A debate over air compressors on a shovel fleet revealed a fundamental difference between maintenance thinking and reliability thinking.
We’ve written previously about the distinction between a maintenance engineer and a reliability engineer. While the two roles work closely together, their focus is fundamentally different.
Very simply:
• Maintenance engineers focus on reducing Mean Time to Repair (MTTR) — restoring equipment to service as quickly as possible.
• Reliability engineers focus on increasing Mean Time Between Failures (MTBF) — preventing the failure from occurring in the first place.
This distinction is more important than many organizations realize. When companies combine both responsibilities into a single role without clear intent, the urgent nature of day-to-day maintenance often dominates.
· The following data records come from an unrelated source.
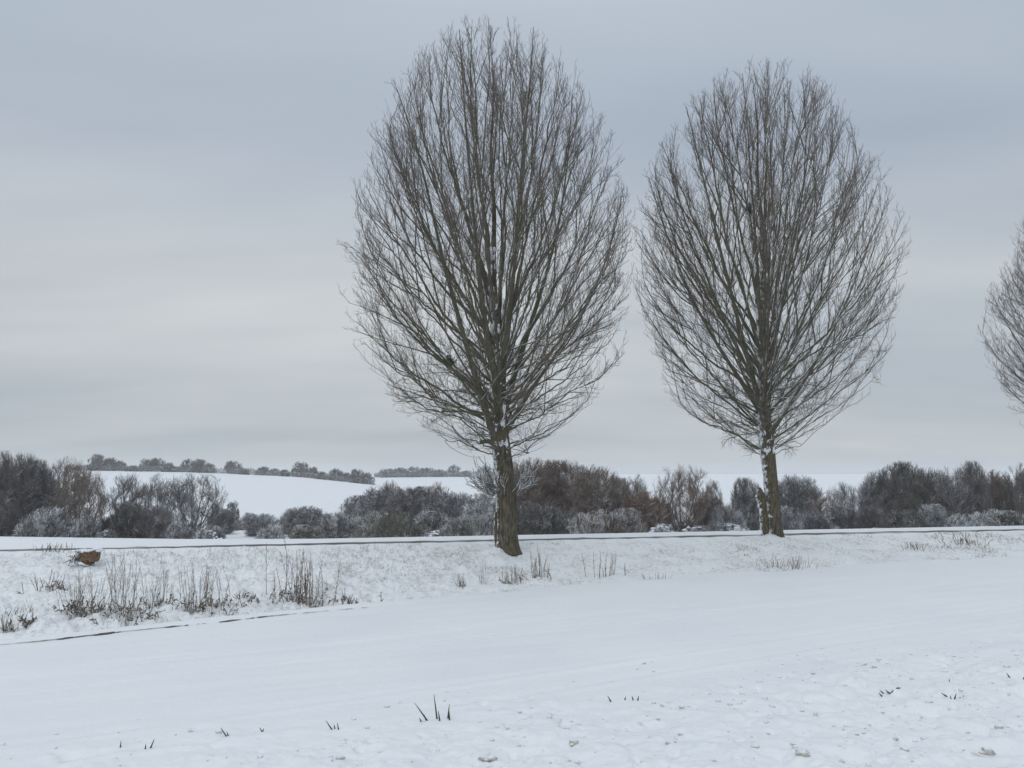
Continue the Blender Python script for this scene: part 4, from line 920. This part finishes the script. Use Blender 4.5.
def clods():
    rng = np.random.default_rng(77); me = []
    for k in range(3):
        bl = [blob(np.array([0, 0, 0.01]), np.array([1, .8, .75])*0.065, rng, 0.35)] + [blob(np.array([rng.uniform(-.06, .06), rng.uniform(-.05, .05), 0]), np.array([1, 1, .7])*rng.uniform(.015, .035), rng, .3) for _ in range(5)]
        v, f = join(bl); m1 = mesh_np('earth_clod', v, f, [M['clod']], True); me.append(m1)
    for i, (px, py, sc, lab) in enumerate([(488, 762, 1.3, 'brown earth clod at the bottom edge, left of centre'), (671, 746, .9, 'brownish clod right of centre in the rough snow'), (574, 744, .8, 'small clod in the rough snow near centre'),
        (803, 757, 1.1, 'earth clod low in the foreground right of centre'), (755, 750, .7, 'small earth clod left of the low right one'), (988, 752, 1.0, 'earth clod in the bottom right corner'), (895, 742, .7, 'clod among snow lumps at lower right'), (905, 752, .6, 'smaller clod just below the lower right one'), (682, 712, .6, 'tiny clod where the smooth snow begins'), (340, 762, .7, 'small clod at the bottom edge left of the brown one')]):
        x, y = ground_at(px, py); o = obj('earth_clod', me[i % 3], loc=(x, y, gz(x, y))); o.scale = (sc,)*3; o.rotation_euler = (0, 0, i*1.7)
        tag(o, lab, 'clod', 'earth clods showing through the rough snow')
M['clod'] = bark_mat('frozen_clod', (0.40, 0.38, 0.345), (0.58, 0.565, 0.53), lo=0.3, hi=1.0, namt=1.0, nscale=14, direction=(0, 0, 1), tscale=14)
clods()

# ------------------------------------------------------------------ thin winter haze
def haze():
    import bmesh
    bm = bmesh.new(); bmesh.ops.create_cube(bm, size=1); me = bpy.data.meshes.new('haze'); bm.to_mesh(me); bm.free()
    o = obj('haze', me); x0, x1, y0, y1, z0, z1 = -5600, 5600, -300, 2300, -60, 26
    # sized to hold the whole ground sheet
    x0, x1 = -7800, 7800
    o.location = ((x0+x1)/2, (y0+y1)/2, (z0+z1)/2); o.scale = (x1-x0, y1-y0, z1-z0)
    m = bpy.data.materials.new('thin_haze'); m.use_nodes = True; nt = m.node_tree; nt.nodes.clear()
    ou = nd(nt, 'ShaderNodeOutputMaterial'); v = nd(nt, 'ShaderNodeVolumePrincipled'); v.inputs['Density'].default_value = 0.0005
    v.inputs['Color'].default_value = (0.93, 0.96, 1.0, 1); lk(nt, v.outputs[0], ou.inputs['Volume'])
    me.materials.append(m); tag(o, 'thin pale winter haze over the fields', 'haze', kind='stuff')
haze()
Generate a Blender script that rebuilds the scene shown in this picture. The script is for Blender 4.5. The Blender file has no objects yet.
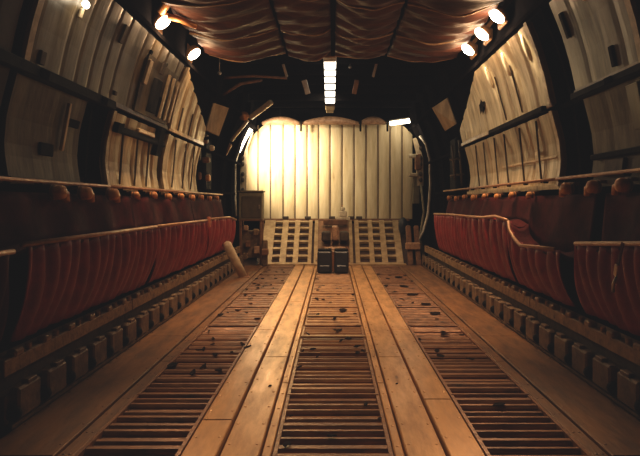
import bpy, math, random
from mathutils import Vector, Matrix
random.seed(7)
C = bpy.context.scene.collection
F, CX, CY, H = 560.0, 333.0, 203.0, 1.4      # focal length in pixels, principal point, eye height
R = math.radians

def P(px, py, d):
    """world point at depth d (metres ahead of the lens) for a direction read off the photograph"""
    return Vector(((px - CX) / F * d, d, H - (py - CY) / F * d))

# ------------------------------------------------------------------ materials
def mat(name, c1, c2=None, rough=0.5, metal=0.0, scale=6.0, bump=0.0, stretch=(1, 1, 1), c3=None, spec=0.5, rvar=0.15, sheen=0.0):
    m = bpy.data.materials.new(name); m.use_nodes = True
    n = m.node_tree.nodes; l = m.node_tree.links
    b = n['Principled BSDF']
    b.inputs['Metallic'].default_value = metal
    b.inputs['Specular IOR Level'].default_value = spec
    if sheen: b.inputs['Sheen Weight'].default_value = sheen
    c2 = c2 or tuple(x * 0.6 for x in c1)
    tc = n.new('ShaderNodeTexCoord'); mp = n.new('ShaderNodeMapping')
    mp.inputs['Scale'].default_value = stretch
    geo = n.new('ShaderNodeNewGeometry')
    l.new(geo.outputs['Position'], mp.inputs['Vector'])
    nz = n.new('ShaderNodeTexNoise'); nz.inputs['Scale'].default_value = scale
    nz.inputs['Detail'].default_value = 6; nz.inputs['Roughness'].default_value = 0.65
    l.new(mp.outputs['Vector'], nz.inputs['Vector'])
    rp = n.new('ShaderNodeValToRGB')
    rp.color_ramp.elements[0].position = 0.36; rp.color_ramp.elements[0].color = (*c2, 1)
    rp.color_ramp.elements[1].position = 0.62; rp.color_ramp.elements[1].color = (*c1, 1)
    if c3:
        e = rp.color_ramp.elements.new(0.30); e.color = (*c3, 1)
    l.new(nz.outputs['Fac'], rp.inputs['Fac'])
    l.new(rp.outputs['Color'], b.inputs['Base Color'])
    mr = n.new('ShaderNodeMapRange')
    mr.inputs['To Min'].default_value = min(1, rough + rvar); mr.inputs['To Max'].default_value = max(0.05, rough - rvar)
    l.new(nz.outputs['Fac'], mr.inputs['Value']); l.new(mr.outputs['Result'], b.inputs['Roughness'])
    if bump:
        bp = n.new('ShaderNodeBump'); bp.inputs['Strength'].default_value = bump; bp.inputs['Distance'].default_value = 0.02
        n2 = n.new('ShaderNodeTexNoise'); n2.inputs['Scale'].default_value = scale * 2.5; n2.inputs['Detail'].default_value = 5
        l.new(mp.outputs['Vector'], n2.inputs['Vector']); l.new(n2.outputs['Fac'], bp.inputs['Height'])
        l.new(bp.outputs['Normal'], b.inputs['Normal'])
    return m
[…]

The result is that the “reliability engineer” spends most of their time helping maintenance execute repairs faster rather than eliminating the root causes of failure.
I remember the first time this distinction became clear early in my career.
At the time, I was working as a maintenance engineer alongside a reliability engineer. One of the bad actors he identified in our wire rope shovel fleet was a high frequency of air compressor failures. The machines used reciprocating (piston) compressors, and he proposed replacing them with rotary screw compressors.
From a maintenance perspective, I preferred the reciprocating compressors. Although they failed frequently, they were small and easy to replace. They could fit through the house man door, and with a picker truck our millwrights could complete the replacement in less than a shift.
The rotary screw compressors were significantly larger and could only be removed by lifting the roof off the shovel house with a crane. What had been a same-shift repair became a 2–3 day job. From a maintenance standpoint, that amount of downtime was difficult to accept.
The reliability engineer’s argument was straightforward: the screw compressors were significantly more reliable. If the expected life was long enough, replacements could be planned during the annual shutdown, when cranes were already on site and the house roof was frequently removed.
In my mind, I suspected he was right. But like many maintenance professionals, I couldn’t stop thinking about the consequences if it failed unexpectedly.
In the end, we decided to install the reliable screw compressor. It turned out to be the right call. Compressor failures dropped dramatically; from multiple failures per year to replacements roughly every other year.
The lesson isn’t that every organization must have separate maintenance and reliability engineers. Many companies are fortunate to have even one dedicated engineer supporting operations.
However, if those responsibilities are combined into a single role, it’s important that the engineer consciously balances both perspectives; solving today’s problems quickly while addressing the underlying causes that create tomorrow’s failures.
Maintenance keeps the plant running today.
Reliability ensures it runs tomorrow.